Work to do:
Every line from the first one to the line containing "o=obj('rubble',me); o['kind']='stuff'; o['label']='crumbled" should be echoed exactly; leave out the rest.

──────────

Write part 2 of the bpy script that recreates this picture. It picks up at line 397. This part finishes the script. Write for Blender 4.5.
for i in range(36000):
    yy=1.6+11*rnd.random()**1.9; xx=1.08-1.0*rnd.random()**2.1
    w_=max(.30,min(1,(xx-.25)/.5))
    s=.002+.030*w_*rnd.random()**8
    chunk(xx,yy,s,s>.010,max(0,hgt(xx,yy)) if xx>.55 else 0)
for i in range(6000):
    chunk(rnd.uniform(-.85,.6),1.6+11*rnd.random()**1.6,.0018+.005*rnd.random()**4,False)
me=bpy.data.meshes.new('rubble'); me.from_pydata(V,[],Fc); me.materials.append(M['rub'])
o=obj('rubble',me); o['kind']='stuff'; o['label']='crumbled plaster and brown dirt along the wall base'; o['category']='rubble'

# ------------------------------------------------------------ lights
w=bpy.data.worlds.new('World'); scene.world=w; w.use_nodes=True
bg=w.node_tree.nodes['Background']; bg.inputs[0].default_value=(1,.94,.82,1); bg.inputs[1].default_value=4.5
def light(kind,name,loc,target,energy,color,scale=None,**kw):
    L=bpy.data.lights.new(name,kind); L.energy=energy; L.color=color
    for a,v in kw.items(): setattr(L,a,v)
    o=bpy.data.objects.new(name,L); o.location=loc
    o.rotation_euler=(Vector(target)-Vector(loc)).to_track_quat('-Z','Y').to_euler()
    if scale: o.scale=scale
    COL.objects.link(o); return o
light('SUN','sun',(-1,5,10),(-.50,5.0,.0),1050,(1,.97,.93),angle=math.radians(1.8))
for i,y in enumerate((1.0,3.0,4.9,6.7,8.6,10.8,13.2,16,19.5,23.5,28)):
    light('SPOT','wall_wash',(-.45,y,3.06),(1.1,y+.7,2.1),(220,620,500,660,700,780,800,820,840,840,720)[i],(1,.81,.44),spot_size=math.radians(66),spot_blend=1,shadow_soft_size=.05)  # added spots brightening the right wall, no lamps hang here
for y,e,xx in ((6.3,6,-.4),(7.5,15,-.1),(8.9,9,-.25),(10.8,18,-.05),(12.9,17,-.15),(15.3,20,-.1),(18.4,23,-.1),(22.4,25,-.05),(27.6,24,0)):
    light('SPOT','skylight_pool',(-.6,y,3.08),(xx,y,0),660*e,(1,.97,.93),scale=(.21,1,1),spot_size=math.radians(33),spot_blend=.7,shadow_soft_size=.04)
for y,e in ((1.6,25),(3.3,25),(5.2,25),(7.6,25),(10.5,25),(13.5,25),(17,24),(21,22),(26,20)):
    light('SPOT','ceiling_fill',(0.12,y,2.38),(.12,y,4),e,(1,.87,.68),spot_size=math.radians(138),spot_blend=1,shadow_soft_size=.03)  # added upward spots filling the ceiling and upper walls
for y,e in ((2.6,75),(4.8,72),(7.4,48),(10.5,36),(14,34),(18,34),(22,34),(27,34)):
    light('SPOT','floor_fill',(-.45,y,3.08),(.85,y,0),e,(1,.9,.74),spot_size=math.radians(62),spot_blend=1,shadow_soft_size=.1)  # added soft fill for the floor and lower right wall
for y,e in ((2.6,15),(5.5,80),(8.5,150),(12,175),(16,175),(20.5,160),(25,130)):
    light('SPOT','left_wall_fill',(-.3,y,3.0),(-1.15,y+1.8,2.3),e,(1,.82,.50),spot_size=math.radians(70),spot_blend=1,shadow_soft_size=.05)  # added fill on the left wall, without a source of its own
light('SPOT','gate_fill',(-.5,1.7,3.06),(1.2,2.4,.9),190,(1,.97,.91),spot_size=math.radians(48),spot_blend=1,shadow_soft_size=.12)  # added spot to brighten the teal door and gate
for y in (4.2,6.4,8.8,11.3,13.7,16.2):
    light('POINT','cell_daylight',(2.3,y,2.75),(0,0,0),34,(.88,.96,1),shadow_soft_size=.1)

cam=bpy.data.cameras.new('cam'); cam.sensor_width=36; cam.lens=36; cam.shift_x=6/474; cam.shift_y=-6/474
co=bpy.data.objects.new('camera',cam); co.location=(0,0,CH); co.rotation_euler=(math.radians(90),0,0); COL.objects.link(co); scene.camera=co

──────────

Result of the task:
Write part 2 of the bpy script that recreates this picture. It picks up at line 397. This part finishes the script. Write for Blender 4.5.
for i in range(36000):
    yy=1.6+11*rnd.random()**1.9; xx=1.08-1.0*rnd.random()**2.1
    w_=max(.30,min(1,(xx-.25)/.5))
    s=.002+.030*w_*rnd.random()**8
    chunk(xx,yy,s,s>.010,max(0,hgt(xx,yy)) if xx>.55 else 0)
for i in range(6000):
    chunk(rnd.uniform(-.85,.6),1.6+11*rnd.random()**1.6,.0018+.005*rnd.random()**4,False)
me=bpy.data.meshes.new('rubble'); me.from_pydata(V,[],Fc); me.materials.append(M['rub'])
o=obj('rubble',me); o['kind']='stuff'; o['label']='crumbled plaster and brown dirt along the wall base'; o['category']='rubble'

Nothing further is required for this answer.